Under the rule of forum non conveniens, a Philippine court or agency may assume jurisdiction over the case if it chooses to do so provided: (a) that the Philippine court is one to which the parties may conveniently resort to; (b) that the Philippine court is in a position to make an intelligent decision as to the law and the facts; and (c) that the Philippine court has or is likely to have power to enforce its decision.[11] In this case, the NLRC was an inconvenient forum given that all the incidents of the case – from the time of recruitment, to employment, and to dismissal occurred outside the Philippines. The inconvenience was compounded by the fact that the proper defendants, the Palace Hotel and MHICL, were not nationals of the Philippines and they were not doing business in the Philippines. Likewise, the main witnesses, Mr. Shmidt and Mr. Henk, were non-residents of the Philippines.
Neither could an intelligent decision be made as to the law governing the employment contract as such was perfected in foreign soil. This calls to fore the application of the principle of lex loci contractus (the law of the place where the contract was made). The employment contract was not perfected in the Philippines. Respondent Santos signified his acceptance by writing a letter while he was in the Republic of Oman. This letter was sent to the Palace Hotel in China. Neither could the NLRC determine the facts surrounding the alleged illegal dismissal as all acts complained of took place in China. The NLRC was not in a position to determine whether the political turmoil truly adversely affected operations of the Palace Hotel as to justify the retrenchment.

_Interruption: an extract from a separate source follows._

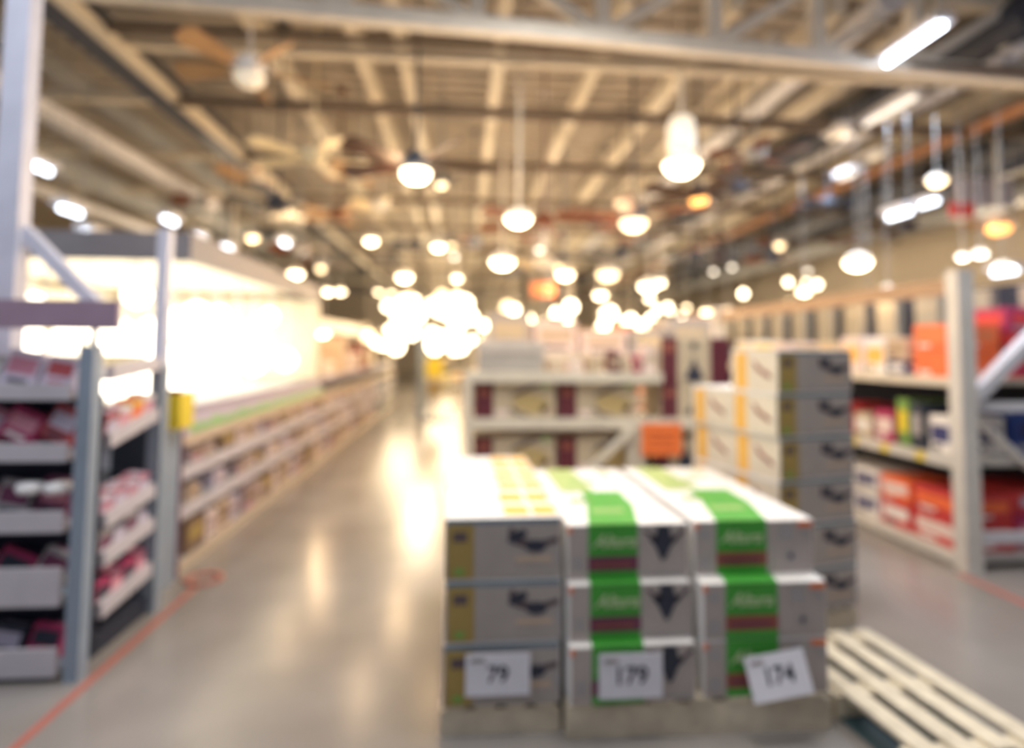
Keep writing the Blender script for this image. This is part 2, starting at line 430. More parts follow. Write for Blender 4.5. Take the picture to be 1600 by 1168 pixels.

Even assuming that a proper decision could be reached by the NLRC, such would not have any binding effect against the employer, the Palace Hotel. The Palace Hotel was a corporation incorporated under the laws of China and was not even served with summons. Jurisdiction over its person was not acquired. This is not to say, however, that Philippine courts and agencies have no power to solve controversies involving foreign employers. Neither is it to say that Philippine courts do not have power over an employment contract executed in a foreign country. If Santos were an “overseas contract worker,” a Philippine forum could protect him.[12] He was not an overseas contract worker.
[1] Section 5 of Rule 6 of the Rules of Court.
[2] Section 6 of Rule 16 (now collapsed) of the Rules of Court. This Rule has been dissolved by A.M. No. 19-10-20-SC, October 15, 2019.
[3] Continental Micronesia v. Basso, G.R. NOS. 178382-83, September 23, 2015. See also Bank of America, NT&SA v. Court of Appeals, G.R. No. 120135, March 31, 2003.
[4] Saudia v. Rebesencio, G.R. No. 198587, January 14, 2015.
[5] G.R. No. 198587, January 14, 2015.
[6] G.R. No. 198587, January 14, 2015.
[7] Yap v. Lagtapon, G.R. No. 196347, January 23, 2017, which declared: “The presumption of regularity in the performance of official duties is an aid to the effective and unhampered administration of government functions. Without such benefit, every official action could be negated with minimal effort from litigants, irrespective of merit or sufficiency of evidence to support such challenge. To this end, our body of jurisprudence has been consistent in requiring nothing short of clear and convincing evidence to the contrary to overthrow such presumption.”
[8] Section 3 of Rule 131 of the Rules of Court.
[9] 45 F.2d 426 (1930).
[10] 397 Phil. 1 [ G. R. No. 120077. October 13, 2000 ].
[11] Communication Materials and Design, Inc. v. Court of Appeals, 260 SCRA 673, 695 (1996).
[12] Eastern Shipping Lines, Inc. v. POEA, 170 SCRA 54, 57 (1989).